After being a high school alternative education principal for six years, I thought I could handle anything. I was used to going to work and taking care of 150 teenagers who belonged to someone else. I figured if I could manage all the challenging situations my students threw at me, staying home with my own kids would be heaven. Surely I could handle just two kids—both under the age of two—who were my own, right?
Well, in just a few short months, I’ve gone from exhaustion to exhilaration to insanity and back! I have always believed that life is one of our best teachers. But sometimes when life changes, so do the lessons we learn from it. Since I have chosen Experience as my newest teacher, I had no choice but to revamp some of the old lessons I learned as an educator and apply them to the life I now have as a mom.
Lesson One: There is no union. After teaching in a school district with a tough, fight-for-your-rights teachers’ union, I was under the impression, mistakenly of course, that I, too, had rights. I quickly learned that as a mom, that part of the Constitution simply does not apply. From telephone calls to bathroom breaks to intellectual conversations with other adults—it simply isn’t in the contract.
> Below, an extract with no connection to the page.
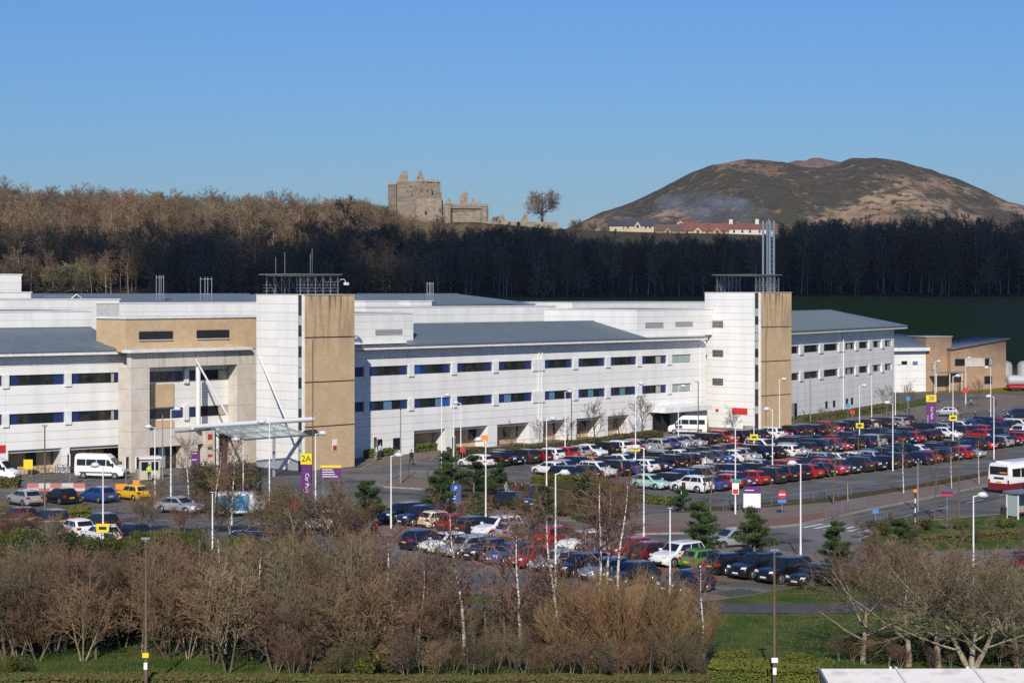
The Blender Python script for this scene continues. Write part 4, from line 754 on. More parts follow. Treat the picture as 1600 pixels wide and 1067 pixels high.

Lesson Two: Create your own planning period. As a principal, I sometimes heard teachers say that if they just had a little more time to plan, their jobs as teachers would be much easier. As a mom, I am now the one shrieking, “Where’s my planning period?!” Oh, for the days when I had a solid hour to do nothing but think about goals, expectations, and outcomes. Just think of what amazing little honor-roll toddlers I could create!
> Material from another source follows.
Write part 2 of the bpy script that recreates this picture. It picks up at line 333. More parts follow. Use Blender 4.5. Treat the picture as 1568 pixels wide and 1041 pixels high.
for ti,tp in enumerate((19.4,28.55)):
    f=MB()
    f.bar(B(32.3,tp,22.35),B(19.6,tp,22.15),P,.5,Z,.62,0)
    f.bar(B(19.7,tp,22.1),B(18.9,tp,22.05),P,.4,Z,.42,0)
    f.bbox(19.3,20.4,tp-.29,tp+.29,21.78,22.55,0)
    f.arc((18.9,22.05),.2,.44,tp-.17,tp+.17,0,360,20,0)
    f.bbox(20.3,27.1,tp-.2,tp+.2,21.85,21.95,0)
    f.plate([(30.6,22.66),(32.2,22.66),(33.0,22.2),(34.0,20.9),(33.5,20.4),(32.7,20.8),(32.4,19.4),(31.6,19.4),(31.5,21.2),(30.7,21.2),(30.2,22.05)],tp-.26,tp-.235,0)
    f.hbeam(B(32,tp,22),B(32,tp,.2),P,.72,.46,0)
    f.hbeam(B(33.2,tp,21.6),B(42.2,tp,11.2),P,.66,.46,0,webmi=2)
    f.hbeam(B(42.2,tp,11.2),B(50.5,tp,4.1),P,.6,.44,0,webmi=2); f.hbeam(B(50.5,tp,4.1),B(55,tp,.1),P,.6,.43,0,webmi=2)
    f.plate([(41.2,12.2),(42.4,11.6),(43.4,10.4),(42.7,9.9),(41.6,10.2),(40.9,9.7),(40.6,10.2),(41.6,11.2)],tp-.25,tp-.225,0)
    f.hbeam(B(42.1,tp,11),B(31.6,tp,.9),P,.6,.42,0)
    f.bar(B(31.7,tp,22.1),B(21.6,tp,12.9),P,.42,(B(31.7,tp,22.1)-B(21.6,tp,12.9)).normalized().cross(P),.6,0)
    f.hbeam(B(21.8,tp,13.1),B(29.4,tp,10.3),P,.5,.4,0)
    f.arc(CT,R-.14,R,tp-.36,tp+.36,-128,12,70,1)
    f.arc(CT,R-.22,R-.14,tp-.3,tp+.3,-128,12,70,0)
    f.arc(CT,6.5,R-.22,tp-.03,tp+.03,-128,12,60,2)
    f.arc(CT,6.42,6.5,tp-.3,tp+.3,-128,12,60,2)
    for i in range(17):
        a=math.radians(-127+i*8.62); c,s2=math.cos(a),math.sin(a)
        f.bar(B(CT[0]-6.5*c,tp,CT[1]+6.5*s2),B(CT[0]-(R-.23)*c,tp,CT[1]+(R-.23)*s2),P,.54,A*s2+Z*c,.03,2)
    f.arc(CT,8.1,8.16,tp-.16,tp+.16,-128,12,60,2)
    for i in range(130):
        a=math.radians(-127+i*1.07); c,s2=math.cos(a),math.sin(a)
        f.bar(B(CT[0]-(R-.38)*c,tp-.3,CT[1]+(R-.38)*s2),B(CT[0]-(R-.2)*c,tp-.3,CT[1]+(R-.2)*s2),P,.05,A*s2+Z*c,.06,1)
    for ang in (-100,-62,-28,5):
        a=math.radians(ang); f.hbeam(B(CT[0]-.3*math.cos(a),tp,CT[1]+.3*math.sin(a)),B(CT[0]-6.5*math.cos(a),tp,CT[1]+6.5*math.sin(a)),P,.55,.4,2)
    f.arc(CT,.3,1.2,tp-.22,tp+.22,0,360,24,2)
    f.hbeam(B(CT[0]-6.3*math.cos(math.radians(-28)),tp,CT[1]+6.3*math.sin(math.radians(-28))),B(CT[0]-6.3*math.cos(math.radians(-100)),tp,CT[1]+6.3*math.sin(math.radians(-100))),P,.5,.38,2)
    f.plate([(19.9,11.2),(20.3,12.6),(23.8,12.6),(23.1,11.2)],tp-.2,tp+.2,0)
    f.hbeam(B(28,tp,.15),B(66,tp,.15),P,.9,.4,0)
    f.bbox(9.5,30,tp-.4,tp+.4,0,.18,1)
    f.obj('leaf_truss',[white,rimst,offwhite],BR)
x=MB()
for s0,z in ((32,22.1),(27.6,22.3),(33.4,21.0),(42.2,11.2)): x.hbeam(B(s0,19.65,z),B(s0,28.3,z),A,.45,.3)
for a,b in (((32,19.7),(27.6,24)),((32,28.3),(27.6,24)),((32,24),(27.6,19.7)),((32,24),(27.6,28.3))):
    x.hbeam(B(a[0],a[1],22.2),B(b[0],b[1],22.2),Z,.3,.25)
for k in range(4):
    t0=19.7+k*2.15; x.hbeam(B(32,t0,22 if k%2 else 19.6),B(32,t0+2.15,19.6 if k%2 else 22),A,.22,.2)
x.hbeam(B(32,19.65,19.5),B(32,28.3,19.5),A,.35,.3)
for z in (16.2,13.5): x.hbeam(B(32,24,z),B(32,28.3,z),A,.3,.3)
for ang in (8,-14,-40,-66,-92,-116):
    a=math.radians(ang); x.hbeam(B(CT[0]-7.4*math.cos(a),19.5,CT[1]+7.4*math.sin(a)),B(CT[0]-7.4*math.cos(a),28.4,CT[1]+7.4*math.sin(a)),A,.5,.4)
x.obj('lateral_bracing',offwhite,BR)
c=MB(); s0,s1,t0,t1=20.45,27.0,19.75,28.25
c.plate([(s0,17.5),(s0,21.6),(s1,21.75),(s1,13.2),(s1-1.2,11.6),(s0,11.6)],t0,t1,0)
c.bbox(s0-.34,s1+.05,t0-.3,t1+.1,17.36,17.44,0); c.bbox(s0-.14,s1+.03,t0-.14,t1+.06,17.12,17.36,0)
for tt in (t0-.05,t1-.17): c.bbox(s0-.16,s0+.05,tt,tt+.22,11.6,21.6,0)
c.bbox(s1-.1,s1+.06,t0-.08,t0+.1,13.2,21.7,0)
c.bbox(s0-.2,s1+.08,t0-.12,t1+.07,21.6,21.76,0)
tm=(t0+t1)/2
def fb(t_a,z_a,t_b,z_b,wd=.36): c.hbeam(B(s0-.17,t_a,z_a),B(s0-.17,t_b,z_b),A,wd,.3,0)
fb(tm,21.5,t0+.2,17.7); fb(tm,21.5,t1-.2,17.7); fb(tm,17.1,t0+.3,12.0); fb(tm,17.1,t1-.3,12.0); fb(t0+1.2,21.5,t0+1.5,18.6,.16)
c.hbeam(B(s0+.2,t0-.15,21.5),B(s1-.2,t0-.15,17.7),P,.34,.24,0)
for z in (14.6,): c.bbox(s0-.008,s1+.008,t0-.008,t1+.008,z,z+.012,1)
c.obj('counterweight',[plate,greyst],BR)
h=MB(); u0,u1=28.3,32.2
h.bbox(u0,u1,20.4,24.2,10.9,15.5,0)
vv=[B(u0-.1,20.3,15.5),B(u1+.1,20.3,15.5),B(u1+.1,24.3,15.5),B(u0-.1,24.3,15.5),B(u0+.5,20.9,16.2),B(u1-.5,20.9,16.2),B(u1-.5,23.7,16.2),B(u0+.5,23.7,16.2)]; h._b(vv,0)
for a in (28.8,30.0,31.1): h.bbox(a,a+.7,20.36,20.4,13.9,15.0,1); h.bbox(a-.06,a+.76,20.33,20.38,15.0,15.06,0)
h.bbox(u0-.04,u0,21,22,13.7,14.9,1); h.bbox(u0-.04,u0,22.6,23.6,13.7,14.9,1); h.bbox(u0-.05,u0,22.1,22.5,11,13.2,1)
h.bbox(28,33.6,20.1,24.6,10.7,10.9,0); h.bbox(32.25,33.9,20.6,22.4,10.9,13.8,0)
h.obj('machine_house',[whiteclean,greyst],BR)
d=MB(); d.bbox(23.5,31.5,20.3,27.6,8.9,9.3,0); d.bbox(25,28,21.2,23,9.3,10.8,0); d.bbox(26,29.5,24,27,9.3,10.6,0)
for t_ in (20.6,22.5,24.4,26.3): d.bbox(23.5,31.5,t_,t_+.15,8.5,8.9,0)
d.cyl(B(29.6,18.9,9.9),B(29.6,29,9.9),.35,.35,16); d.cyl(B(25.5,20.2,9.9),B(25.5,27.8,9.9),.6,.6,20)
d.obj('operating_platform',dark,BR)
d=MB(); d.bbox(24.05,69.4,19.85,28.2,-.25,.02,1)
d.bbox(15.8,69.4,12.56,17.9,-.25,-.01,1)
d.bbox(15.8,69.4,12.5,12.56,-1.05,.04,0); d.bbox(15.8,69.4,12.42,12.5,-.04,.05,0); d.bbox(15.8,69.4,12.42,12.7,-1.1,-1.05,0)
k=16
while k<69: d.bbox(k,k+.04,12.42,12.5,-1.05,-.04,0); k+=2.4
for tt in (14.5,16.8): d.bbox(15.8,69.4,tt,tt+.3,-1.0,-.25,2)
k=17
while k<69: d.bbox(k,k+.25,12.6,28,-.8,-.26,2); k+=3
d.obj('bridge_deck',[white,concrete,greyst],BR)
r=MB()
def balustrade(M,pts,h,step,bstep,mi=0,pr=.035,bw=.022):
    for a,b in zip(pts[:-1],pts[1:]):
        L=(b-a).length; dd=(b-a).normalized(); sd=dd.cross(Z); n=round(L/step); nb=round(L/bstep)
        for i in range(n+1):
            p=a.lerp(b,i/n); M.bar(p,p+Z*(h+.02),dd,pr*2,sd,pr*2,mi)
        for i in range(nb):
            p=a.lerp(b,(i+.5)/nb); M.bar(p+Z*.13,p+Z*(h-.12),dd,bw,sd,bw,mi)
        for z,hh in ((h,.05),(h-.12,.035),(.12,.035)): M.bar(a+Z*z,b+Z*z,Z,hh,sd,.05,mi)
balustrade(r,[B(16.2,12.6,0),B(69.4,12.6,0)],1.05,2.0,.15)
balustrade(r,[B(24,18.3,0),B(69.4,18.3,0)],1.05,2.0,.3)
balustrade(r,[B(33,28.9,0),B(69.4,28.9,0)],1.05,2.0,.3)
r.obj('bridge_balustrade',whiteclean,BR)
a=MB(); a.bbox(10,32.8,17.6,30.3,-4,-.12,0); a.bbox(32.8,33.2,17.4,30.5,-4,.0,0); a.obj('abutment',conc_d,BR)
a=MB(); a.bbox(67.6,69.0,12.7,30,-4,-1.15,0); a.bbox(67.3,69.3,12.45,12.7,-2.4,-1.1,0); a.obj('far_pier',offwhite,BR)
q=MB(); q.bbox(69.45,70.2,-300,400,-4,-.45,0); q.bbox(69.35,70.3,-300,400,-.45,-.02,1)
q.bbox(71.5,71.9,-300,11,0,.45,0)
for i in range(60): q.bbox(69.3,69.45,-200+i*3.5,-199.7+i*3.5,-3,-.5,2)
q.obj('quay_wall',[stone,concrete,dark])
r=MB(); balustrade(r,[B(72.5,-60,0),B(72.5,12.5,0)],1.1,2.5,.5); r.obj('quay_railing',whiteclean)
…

Lesson Three: There is no dismissal bell. Each day—after working my way through the imaginary lesson plan, providing breakfast, lunch, supper, half dozen snacks (and 12 sippy cups), monitoring their play, redirecting their attention (at least 100 times), and disciplining til my hand hurts—at the end of the day, there is no 3:00 bell. They’re mine; daylight til dark, awake or asleep, in sickness and in health, til death do us part—or at least until I can get a sitter.
Some days I think, “Did I actually apply for this overworked, underpaid, no-rights-all-responsibility position?” Then a little 12 month old will crawl up in my lap and give me one of those toothless, slobbery grins that melts my exhaustion away. Or out of the blue and for no reason at all a two and a half year old will say, “Hey Mom, you’re a good mom.” Now that’s what I call job satisfaction.
So, to those who are new parents, or those who once were and have regained enough sanity to tell about it, I know that you will either find comfort in the thought that you are not alone, or you will laugh at my tales in remembrance of your own. Because regardless of the hours, the pay or the prestige, it’s All in a day’s work, and it’s worth it!